Desde el desplome del socialismo real en la Europa del Este y la constatación universal de los horrores que había dejado el totalitarismo marxista, la forma de atacar a la Iglesia ha cambiado notablemente. Tras el telón de acero sencillamente se perseguía a muerte a los cristianos. En algunos sitios se toleraba mínimamente la práctica religiosa siempre que se hiciera privadamente y dentro de una sumisión y docilidad totales al régimen.
Con el derrumbe de la Unión Soviética, las distintas iglesias recuperan su libertad, pero no desaparece la persecución, que pasa de ser física a ideológica y que reviste una forma sumamente inteligente. Consiste en ir difundiendo la especie de que en realidad existen dos iglesias: una buena y una mala. Esta estrategia responde al clásico adagio latino de “divide y vencerás”. Una estrategia que cala con facilidad en el pueblo fiel.
La Iglesia “mala” es la de los dogmas absolutos, la del poder vaticano, la de la Curia, la conservadora, la inmovilista, la de las riquezas… una iglesia que amenaza con el infierno y que es acusada de homófoba, antiabortista, connivente con la pederastia, corrupta y que usa una moral caduca para dominar las almas de sus fieles.
La Iglesia “buena” es la callejera, la comprometida políticamente con los pobres, la revolucionaria, la que no está preocupada por la moral sexual, los dogmas o la bioética, la que es libre litúrgicamente y valora escasamente la obediencia religiosa.
Este esquema ideológico bipolar funciona bastante bien porque aparentemente no va contra la fe ni la religión, sino contra los presuntos pervertidores de las mismas. Y es el esquema de la película Los dos Papas, nominada al Globo de Oro a la mejor película. El personaje de Benedicto XVI encarna la Iglesia mala y el cardenal Bergoglio la buena. Y la película triunfa por sus dosis de buenismo, su exaltación de la tolerancia y porque parece muy humana y tierna.
Este esquema bipolar ignora la verdad fundamental de la Iglesia, y es que su esencia es la unidad. Una unidad fascinante en la que florece una pluralidad deslumbrante, variopinta y riquísima, que nace de la misma fe en el mismo Cristo y bajo la misma guía. Dicho de otra forma, la unidad y la diversidad de la Iglesia nace del mismo Cristo que es al que se quiere atacar de forma enmascarada y nunca explícita.

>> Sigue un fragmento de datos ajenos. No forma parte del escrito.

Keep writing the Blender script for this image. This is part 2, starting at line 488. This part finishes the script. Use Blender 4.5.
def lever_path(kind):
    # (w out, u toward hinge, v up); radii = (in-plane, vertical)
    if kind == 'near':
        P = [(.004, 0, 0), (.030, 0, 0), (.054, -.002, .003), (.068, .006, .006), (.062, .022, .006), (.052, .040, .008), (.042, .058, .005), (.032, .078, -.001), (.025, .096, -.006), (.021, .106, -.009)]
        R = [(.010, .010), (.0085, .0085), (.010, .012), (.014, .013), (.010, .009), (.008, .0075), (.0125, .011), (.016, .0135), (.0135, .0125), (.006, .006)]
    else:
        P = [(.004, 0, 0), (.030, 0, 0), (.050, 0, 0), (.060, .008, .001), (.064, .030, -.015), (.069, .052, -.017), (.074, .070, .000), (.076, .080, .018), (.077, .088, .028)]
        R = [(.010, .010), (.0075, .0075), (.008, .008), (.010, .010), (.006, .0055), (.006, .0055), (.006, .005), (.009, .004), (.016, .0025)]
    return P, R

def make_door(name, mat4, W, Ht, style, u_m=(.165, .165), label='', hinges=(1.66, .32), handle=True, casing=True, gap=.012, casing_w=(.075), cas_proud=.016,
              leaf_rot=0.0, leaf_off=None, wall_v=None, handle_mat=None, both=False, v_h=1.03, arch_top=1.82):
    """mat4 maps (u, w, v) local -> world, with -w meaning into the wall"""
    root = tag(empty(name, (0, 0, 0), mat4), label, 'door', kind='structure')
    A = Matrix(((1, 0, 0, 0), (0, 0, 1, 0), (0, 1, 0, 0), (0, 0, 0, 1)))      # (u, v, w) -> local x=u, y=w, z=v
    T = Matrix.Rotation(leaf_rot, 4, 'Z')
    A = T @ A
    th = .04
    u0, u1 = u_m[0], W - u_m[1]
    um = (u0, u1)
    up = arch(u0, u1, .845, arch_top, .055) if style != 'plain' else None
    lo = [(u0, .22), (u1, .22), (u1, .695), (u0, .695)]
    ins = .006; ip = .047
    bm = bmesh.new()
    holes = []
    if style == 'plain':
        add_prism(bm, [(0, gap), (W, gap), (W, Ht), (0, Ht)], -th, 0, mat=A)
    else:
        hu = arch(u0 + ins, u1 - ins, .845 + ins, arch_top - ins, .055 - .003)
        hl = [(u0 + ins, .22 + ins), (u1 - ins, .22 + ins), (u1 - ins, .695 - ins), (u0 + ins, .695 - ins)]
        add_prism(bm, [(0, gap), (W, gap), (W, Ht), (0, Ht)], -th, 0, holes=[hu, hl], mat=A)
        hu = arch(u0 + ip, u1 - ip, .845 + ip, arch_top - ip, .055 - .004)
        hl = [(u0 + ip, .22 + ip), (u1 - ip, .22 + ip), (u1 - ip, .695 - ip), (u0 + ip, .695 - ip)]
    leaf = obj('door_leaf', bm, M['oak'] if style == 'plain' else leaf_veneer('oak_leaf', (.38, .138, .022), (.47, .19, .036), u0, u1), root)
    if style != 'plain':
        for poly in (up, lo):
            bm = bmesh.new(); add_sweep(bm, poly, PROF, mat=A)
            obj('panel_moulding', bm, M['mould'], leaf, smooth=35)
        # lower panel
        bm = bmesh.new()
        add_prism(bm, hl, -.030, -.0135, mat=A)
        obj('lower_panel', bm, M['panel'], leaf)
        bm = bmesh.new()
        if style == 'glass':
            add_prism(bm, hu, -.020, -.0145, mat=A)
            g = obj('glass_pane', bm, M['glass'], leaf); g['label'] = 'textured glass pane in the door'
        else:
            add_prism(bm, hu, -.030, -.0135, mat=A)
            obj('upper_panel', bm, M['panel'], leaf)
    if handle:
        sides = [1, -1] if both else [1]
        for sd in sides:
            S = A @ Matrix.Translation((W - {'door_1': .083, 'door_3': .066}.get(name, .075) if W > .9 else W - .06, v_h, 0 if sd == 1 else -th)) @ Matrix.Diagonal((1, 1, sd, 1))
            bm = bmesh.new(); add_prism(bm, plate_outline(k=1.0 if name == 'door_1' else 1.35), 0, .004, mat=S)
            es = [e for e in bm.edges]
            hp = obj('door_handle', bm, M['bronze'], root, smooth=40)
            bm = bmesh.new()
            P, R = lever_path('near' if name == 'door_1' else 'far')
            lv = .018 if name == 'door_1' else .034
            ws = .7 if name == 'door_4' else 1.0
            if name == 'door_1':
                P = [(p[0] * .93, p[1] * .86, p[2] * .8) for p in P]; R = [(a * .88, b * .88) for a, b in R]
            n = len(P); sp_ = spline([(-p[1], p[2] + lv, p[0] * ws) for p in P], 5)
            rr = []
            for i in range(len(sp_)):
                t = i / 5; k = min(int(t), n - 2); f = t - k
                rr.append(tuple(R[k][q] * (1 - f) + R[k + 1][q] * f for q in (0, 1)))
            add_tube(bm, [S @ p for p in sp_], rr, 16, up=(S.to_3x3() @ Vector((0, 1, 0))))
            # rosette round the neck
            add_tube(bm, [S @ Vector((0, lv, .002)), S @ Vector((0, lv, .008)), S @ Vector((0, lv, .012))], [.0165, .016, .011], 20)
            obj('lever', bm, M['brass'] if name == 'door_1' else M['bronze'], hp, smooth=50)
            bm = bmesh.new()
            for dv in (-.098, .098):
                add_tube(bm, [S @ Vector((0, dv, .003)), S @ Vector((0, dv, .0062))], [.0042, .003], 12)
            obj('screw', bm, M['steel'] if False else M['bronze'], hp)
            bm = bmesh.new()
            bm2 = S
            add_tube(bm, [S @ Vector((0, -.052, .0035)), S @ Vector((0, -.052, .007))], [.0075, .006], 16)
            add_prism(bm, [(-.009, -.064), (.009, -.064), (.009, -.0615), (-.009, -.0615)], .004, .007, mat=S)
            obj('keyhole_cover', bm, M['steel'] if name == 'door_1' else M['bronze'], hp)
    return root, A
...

Es la “Cristofobia” de la que hablaba el judío Joseph Weiler. En cualquier caso, el hecho es que la unidad integradora a la que aspira el ser humano desde el comienzo de los tiempos sólo encuentra en la historia una realidad que encarna ese añorado ideal, y es precisamente la Iglesia católica. Y ese será siempre el signo indestructible de la presencia de lo divino en el fatigoso camino de los hombres.